YOUR GOAL:
Every line below that mentions the word "this" should be copied out.

SUPPLIED RECORDS:

-- begin --

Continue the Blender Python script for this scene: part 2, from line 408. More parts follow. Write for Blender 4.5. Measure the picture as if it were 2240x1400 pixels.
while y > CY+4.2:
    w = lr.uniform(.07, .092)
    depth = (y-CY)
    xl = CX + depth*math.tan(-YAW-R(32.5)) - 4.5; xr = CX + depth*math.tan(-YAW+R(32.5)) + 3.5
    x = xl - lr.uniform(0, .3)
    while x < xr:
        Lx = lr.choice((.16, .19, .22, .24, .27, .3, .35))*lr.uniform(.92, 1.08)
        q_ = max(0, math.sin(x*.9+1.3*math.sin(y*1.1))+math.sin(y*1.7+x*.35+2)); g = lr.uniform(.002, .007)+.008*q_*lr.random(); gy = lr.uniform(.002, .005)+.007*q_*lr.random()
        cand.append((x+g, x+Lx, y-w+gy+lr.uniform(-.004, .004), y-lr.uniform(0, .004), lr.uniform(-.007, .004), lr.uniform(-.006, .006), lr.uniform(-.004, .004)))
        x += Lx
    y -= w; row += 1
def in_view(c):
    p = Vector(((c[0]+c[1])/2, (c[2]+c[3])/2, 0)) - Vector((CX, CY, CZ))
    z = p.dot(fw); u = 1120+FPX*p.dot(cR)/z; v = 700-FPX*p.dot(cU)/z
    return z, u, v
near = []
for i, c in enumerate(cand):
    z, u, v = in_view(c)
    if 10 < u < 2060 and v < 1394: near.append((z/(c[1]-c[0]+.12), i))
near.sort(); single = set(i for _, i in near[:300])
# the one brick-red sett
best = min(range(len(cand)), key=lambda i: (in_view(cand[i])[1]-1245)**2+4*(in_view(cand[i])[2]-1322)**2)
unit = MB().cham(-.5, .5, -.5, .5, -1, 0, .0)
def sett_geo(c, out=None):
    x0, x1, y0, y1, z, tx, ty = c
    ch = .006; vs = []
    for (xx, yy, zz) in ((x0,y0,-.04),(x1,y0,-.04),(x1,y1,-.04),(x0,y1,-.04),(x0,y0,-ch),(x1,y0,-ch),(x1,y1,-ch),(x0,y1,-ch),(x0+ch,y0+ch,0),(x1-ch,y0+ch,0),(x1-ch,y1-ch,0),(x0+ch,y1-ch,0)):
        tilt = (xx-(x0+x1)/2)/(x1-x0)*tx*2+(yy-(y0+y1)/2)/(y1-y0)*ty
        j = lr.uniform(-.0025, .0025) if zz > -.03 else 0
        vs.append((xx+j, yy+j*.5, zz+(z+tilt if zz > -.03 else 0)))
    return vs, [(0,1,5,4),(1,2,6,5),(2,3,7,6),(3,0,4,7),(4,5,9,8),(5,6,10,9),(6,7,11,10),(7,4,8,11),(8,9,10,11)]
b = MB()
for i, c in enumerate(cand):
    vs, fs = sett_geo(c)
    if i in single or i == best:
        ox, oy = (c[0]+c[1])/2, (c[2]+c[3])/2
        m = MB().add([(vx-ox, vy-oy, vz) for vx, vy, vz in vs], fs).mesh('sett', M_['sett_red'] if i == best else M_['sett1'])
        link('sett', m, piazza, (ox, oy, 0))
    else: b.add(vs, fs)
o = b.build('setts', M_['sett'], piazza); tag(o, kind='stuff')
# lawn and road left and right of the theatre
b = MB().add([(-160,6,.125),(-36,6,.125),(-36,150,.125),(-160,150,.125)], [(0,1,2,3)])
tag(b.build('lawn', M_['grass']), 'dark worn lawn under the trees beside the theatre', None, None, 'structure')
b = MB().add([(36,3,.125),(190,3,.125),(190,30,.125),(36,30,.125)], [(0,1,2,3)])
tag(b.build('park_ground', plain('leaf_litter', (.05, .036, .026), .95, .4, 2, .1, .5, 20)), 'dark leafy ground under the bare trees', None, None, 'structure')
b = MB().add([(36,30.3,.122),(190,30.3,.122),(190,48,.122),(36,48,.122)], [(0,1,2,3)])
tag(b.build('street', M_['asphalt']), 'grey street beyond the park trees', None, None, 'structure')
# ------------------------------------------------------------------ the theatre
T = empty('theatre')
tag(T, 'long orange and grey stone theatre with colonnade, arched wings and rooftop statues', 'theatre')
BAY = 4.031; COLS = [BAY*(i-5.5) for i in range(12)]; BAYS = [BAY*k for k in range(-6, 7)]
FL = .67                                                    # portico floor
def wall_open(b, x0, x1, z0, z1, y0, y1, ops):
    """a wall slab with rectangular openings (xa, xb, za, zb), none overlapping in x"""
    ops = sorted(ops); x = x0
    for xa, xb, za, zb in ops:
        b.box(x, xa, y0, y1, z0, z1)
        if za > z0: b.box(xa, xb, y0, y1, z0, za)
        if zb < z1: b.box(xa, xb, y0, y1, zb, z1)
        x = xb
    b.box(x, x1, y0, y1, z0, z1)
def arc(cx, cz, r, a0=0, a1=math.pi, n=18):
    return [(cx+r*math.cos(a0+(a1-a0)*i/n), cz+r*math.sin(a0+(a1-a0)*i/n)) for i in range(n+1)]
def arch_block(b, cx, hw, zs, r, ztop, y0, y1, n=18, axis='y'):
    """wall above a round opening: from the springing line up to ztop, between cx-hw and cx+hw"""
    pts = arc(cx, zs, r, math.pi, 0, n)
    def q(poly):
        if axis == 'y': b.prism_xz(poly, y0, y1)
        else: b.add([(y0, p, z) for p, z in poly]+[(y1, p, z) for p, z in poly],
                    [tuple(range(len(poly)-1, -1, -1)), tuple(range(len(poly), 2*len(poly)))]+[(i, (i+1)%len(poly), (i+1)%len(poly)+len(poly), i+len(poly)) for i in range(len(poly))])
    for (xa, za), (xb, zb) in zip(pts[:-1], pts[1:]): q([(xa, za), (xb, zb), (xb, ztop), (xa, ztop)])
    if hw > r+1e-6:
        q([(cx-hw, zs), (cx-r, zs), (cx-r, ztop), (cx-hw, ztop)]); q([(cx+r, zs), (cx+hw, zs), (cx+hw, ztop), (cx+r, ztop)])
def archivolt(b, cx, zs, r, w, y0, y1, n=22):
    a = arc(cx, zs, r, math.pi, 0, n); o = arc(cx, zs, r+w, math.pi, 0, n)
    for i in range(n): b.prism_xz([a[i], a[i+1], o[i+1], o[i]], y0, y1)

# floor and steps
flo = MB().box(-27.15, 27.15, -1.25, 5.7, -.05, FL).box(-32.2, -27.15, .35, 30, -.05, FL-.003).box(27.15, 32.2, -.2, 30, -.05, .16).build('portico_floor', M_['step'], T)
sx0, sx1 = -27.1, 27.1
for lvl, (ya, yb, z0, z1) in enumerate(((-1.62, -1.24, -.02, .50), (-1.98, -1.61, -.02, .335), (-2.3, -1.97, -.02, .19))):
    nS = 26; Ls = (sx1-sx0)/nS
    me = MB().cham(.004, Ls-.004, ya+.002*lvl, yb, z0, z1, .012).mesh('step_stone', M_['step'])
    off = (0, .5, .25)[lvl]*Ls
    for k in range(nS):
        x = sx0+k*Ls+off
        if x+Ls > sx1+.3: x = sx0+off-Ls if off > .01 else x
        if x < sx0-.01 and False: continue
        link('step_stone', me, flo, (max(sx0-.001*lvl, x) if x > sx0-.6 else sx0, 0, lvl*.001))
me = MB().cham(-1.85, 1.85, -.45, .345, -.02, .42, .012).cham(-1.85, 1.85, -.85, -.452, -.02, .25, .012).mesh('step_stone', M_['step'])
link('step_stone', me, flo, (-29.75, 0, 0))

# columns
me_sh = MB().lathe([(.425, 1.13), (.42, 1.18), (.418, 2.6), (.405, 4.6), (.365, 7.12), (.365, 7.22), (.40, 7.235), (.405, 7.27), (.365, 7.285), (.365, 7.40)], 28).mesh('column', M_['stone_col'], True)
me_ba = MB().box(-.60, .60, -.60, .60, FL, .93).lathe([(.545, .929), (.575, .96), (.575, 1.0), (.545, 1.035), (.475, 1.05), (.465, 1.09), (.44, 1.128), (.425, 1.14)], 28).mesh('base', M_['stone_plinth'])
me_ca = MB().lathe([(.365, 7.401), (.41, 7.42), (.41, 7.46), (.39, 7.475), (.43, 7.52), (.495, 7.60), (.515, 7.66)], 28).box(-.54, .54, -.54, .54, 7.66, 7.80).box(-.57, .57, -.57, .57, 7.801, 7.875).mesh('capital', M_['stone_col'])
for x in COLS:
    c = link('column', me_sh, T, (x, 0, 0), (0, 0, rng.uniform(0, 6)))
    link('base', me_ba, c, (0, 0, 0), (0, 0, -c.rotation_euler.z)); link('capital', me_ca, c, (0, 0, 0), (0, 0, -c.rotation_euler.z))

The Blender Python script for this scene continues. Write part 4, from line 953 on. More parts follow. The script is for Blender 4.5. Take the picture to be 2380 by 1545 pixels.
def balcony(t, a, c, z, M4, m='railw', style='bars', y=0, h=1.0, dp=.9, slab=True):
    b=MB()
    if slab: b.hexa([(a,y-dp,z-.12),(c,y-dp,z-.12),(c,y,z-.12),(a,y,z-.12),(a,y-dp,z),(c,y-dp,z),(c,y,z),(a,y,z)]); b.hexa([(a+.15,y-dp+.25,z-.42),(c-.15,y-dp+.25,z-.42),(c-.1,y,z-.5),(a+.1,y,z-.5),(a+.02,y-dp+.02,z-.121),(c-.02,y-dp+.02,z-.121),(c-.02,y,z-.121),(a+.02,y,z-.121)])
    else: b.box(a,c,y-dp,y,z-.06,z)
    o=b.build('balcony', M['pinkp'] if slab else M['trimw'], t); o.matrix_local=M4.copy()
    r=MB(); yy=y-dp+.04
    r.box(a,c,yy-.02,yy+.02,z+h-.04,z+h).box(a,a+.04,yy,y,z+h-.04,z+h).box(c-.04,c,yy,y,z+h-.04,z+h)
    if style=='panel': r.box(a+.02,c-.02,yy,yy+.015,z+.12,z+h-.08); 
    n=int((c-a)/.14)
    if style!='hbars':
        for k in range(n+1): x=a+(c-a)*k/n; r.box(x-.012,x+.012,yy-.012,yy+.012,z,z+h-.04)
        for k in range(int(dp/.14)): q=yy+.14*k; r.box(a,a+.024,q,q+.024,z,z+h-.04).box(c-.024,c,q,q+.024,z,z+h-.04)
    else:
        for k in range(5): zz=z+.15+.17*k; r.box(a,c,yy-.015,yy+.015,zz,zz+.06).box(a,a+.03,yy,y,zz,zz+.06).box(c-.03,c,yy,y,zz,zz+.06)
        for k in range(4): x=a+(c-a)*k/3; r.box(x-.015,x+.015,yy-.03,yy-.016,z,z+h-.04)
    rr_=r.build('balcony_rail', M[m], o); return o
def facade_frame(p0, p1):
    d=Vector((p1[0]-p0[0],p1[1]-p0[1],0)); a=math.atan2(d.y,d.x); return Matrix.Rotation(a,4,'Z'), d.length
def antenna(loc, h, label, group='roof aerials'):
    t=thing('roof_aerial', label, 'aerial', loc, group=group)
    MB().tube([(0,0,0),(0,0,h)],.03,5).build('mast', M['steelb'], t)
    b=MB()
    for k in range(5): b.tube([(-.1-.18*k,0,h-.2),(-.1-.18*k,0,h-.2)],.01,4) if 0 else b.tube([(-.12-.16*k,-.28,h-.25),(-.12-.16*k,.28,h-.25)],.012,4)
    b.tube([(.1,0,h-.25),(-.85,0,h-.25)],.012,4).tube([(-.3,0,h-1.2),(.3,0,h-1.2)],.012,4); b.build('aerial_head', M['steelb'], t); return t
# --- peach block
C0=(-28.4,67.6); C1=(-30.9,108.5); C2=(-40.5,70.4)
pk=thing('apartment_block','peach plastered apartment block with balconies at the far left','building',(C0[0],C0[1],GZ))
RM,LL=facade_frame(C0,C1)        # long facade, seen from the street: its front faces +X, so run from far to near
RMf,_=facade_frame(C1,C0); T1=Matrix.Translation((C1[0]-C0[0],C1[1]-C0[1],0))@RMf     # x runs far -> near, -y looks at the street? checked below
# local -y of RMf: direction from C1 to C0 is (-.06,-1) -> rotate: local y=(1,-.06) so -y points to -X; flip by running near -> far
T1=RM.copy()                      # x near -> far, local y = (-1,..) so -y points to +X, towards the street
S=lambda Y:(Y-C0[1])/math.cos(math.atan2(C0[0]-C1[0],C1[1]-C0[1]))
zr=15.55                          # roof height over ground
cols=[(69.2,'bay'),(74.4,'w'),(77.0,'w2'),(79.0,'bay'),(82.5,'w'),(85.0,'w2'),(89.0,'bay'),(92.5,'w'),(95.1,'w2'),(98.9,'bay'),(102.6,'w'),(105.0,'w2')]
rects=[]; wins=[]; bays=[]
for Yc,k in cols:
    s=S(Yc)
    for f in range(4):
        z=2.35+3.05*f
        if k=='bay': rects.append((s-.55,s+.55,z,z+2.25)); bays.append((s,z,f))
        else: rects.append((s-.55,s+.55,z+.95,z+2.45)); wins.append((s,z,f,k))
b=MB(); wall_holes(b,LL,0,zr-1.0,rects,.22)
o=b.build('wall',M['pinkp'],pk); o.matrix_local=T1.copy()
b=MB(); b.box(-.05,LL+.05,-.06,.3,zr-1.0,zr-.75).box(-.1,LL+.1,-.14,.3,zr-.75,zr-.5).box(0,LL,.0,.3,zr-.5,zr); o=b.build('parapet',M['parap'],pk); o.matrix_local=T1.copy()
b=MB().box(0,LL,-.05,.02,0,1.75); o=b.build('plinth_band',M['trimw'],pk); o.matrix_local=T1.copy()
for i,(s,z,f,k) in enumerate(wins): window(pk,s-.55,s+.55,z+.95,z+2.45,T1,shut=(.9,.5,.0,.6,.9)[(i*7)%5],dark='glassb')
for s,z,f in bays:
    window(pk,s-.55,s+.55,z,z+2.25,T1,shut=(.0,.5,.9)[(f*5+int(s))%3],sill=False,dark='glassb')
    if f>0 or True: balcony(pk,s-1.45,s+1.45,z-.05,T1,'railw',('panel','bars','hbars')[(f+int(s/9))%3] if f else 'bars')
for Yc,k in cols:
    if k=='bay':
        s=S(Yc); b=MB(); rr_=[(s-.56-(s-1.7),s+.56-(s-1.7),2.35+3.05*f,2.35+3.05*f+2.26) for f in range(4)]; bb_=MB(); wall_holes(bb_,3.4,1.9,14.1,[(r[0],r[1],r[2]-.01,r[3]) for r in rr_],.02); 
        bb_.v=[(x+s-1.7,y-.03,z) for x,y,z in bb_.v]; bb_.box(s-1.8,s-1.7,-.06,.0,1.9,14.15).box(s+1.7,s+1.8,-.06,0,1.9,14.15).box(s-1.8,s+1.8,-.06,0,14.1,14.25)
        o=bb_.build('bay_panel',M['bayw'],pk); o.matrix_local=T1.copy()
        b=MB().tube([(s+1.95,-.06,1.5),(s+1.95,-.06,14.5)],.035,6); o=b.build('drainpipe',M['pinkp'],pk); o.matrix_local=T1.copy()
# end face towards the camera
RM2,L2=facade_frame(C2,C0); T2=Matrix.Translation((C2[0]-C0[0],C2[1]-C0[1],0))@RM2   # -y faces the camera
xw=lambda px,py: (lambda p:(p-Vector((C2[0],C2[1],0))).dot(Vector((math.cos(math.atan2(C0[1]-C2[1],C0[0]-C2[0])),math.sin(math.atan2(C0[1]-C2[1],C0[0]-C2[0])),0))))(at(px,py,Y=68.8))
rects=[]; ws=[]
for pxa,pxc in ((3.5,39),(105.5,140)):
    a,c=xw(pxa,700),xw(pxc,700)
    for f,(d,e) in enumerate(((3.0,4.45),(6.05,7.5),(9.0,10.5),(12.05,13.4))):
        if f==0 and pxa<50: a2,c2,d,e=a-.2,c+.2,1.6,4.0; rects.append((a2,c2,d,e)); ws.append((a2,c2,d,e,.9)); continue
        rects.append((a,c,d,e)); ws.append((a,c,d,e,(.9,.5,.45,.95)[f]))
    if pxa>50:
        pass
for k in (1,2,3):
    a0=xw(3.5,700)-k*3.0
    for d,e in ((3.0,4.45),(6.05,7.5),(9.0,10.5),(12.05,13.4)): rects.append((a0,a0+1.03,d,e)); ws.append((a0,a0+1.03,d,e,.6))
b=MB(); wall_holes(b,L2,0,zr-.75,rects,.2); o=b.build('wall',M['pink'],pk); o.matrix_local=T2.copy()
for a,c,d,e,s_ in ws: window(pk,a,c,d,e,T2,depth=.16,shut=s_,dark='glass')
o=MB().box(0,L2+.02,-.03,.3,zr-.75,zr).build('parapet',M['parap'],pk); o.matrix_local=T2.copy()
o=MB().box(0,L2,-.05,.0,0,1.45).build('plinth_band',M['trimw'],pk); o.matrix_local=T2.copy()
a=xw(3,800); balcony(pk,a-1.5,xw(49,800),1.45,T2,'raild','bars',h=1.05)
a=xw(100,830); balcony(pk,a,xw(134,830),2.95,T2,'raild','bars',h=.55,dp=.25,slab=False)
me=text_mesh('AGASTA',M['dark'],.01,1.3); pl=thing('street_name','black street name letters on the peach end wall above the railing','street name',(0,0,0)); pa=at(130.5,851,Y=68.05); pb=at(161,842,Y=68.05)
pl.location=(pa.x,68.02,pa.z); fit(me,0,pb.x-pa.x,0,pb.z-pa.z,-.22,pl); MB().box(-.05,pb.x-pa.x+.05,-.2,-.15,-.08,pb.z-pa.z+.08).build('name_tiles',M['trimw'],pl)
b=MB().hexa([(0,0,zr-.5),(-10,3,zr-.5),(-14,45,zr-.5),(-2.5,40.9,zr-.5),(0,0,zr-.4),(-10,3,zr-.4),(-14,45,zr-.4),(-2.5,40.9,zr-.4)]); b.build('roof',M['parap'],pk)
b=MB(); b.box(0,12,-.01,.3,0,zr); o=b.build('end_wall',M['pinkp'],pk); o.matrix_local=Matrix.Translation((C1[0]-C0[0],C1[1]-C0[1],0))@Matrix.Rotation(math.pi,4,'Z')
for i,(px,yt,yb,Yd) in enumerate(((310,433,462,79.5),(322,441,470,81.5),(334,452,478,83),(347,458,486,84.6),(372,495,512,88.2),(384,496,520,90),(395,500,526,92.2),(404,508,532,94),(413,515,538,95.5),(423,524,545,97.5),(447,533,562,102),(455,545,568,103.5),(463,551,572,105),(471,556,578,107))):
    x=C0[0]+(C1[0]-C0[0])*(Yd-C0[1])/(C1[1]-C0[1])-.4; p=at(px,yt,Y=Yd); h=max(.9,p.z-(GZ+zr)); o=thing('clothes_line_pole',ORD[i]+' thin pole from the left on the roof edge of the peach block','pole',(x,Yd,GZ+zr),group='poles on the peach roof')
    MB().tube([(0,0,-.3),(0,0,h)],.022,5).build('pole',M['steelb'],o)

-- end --

SOLUTION TO THE PROBLEM:
Continue the Blender Python script for this scene: part 2, from line 408. More parts follow. Write for Blender 4.5. Measure the picture as if it were 2240x1400 pixels.
The Blender Python script for this scene continues. Write part 4, from line 953 on. More parts follow. The script is for Blender 4.5. Take the picture to be 2380 by 1545 pixels.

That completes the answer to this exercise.